I then inverted the selection (4th gallery image). I then ran 2 different application of selection Contraction (5th gallery image). Both inversion and contraction of the current selection are Canvas : Selection menu commands as shown. Contracting the selection makes it slightly smaller. So inverting the selection made the original manually selected exterior of the objects invert into a selection mask for the object in the frame. And contracting the selection helped get rifd of the white fringe issue at the edges of the objects, since we shrinking the object selection outline to get rid of those pixels.
I then ran the Action : Process with Paint Action Sequence : Source to Movie menu comamnd to process the original movie brush movie file loaded in the source area into a new movie brush with an embedded alpha channel containing object masks.
Before I ran that command, I went to the movie preferences dialog (6th gallery image above), and made sure the Embedded Alpha movie preference was set to the Selection option. Doing so means that the embedded alpha channel for each frame will be whatever is in the current selection buffer when the PASeq renders out a finsihed output movie frame. Don’t forget this set of this procedure is not going to work properly, since we’re building a mask in the selection buffer we want to be the embedded alpha channel for each frame.
I also made sure I was using an output movie coded that supports an embedded alpha channel.
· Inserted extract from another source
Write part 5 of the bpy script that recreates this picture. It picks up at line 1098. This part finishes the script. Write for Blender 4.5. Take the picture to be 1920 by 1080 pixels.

I used the animation codec with the Millions of Colors + Depth option (as shown in the 7th gallery image above). Not all movie codecs support embedded alpha channels.
At this point I had a new movie brush file that I could load into my original movie brush paint synthesizer preset. I could then use the Source Alpha Brush option for the Brush Type, as discussed above to generate my movie brush paint nibs. So the shape and Fill From-Fill To blend of the paint nib is defined by the movie brush’s embedded alpha channel, while the Fill From parameter is set to the Brush Image so that the individual objects in the movie brush draw without any white fringing. And Fill To is set to the Canvas Image so the edges of the embedded alpha channel will blend to the existing canvas at the edges of the object paint nibs.
I hope the detailed explanation above gives you some insight into why white fringes were originally seen with this particular movie brush and the paint synthesizer settings that were used to draw with it. And the approach we took to eliminate the white fringing effects. Also, I hope the explanation gives you a better understanding into how the Source Brush (be it computational or image or movie source brush) interacts with the Paint Fill Setup control panel settings to define a paint nib for painting.